Commissioned Histories and Grant Projects

History of Erdenheim Farm

One of the last intact agricultural parcels in Whitemarsh and Springfield Townships (Montgomery County), Pennsylvania, Erdenheim Farm was at the center of the horse racing world from the 1860s until the late 20th century. With parcels owned at various times by such noteworthy Philadelphia figures as Atherton Blight, Dr. James A. McCrea, William A. Coulston, the Lukens family, John Faber Miller, Aristides Welch, Norman W. Kittson, Robert N. Carson, George D. Widener, Jr., and Fitz Eugene Dixon, Erdenheim has accumulated a rich and fascinating historical pedigree. The property also has a number of myths attached to it, including the longstanding rumor that Sirhan Sirhan, the assassin of Robert Kennedy, worked at the farm shortly before the assassination, and the old saw that Lafayette once slept there. In his history of Erdenheim, Eric Plaag separates the facts from the multitude of fictions, revealing the complex and intriguing history behind this important agricultural center straddling the gorgeous and popular Wissahickon Creek.

This history, which includes original photography by Eric Plaag, was privately published by the University of South Carolina in 2012 and is available for review at numerous archives and research libraries throughout the United States, including the Keeneland Library, the Historical Society of Pennsylvania, and the Free Library of Philadelphia.

ABPP Grant for GIS Mapping of Sites Associated with Sherman’s March through South Carolina


“Charge of Weaver’s Brigade Across the Salkehatchie,” Theodore R. Davis, Harper’s Weekly, April 8, 1865, public domain image

In July 2010, the National Park Service’s American Battlefield Protection Program (ABPP) announced that the South Carolina Research Foundation had been awarded a substantial grant to research, identify, locate, and provide baseline data on the current status of multiple battlefields, skirmish sites, camps, and citizen resources associated with Sherman’s March across South Carolina between January and March 1865. As a result of this work, more than 360 sites associated with the various routes of Sherman’s participating corps were mapped, documented, and contextualized. In addition to this important research and mapping work in the field, Eric authored the historic context narrative for this project, which was completed in Fall 2013.

History of the South Carolina National Guard

For more than a decade, various historians and writers have been at work on a comprehensive history of the South Carolina National Guard (SCARNG). As part of a mitigation measure related to several SCARNG armory facilities located throughout South Carolina, the South Carolina State Historic Preservation Office, SCARNG, and the South Carolina Institute of Archaeology and Anthropology (SCIAA) have agreed to revise the existing, unfinished SCARNG history and add several chapters to bring this history forward through Operations Desert Shield and Desert Storm. Eric was hired by SCIAA to complete both the revision of the existing chapters and authorship of the additional chapters. The project was completed in Fall 2013 and is presently under publisher consideration.
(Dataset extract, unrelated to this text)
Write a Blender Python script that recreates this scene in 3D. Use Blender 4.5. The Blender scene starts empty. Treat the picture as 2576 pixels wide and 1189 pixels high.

Fort Jackson Settlement History

Detail from 1946 highway map (web)

Detail from 1946 Richland County Highway Department map

Under a grant through the South Carolina Institute of Archaeology and Anthropology at the University of South Carolina in 2009, Eric served as the project historian and completed a settlement history of the land now occupied by the US Army and National Guard installation at Fort Jackson, located just to the east of Columbia, South Carolina. Originally established in 1917 as a World War I cantonment called Camp Jackson, the military installation sits on land that was once occupied by various rural farming communities, schools, churches, and plantations, including lands previously owned by the Wade Hampton family. The purpose of the settlement history project was to document the use of this land and its immediate surrounding area prior to the various transfers of these parcels to the federal government.

Fort Frederica National Monument Administrative History


The King’s Magazine at Fort Frederica NM, 2008

Eric worked with the Organization of American Historians and the National Park Service to write the administrative history of Fort Frederica National Monument, a National Park Service unit on Saint Simons Island, Georgia, that is dedicated to the archaeological and historical interpretation of the settlements at Fort Frederica as well as two key 1742 battles between British and Spanish colonial forces. Located squarely within the “debatable lands” of colonial Georgia, Fort Frederica was both a military installation and a thriving colonial town. The Battle of Bloody Marsh, fought a few miles south of the fort, marked the final attempt by the Spanish to drive the British out of Georgia. British victory at Bloody Marsh secured the crown’s control of the Georgia coast once and for all.

The administrative history project was designed to document community efforts to preserve the history at Fort Frederica, leading eventually to the establishment of the National Monument in 1945, as well as the National Park Service’s efforts to interpret, preserve, and educate the public about the extensive historical and archaeological resources at Fort Frederica.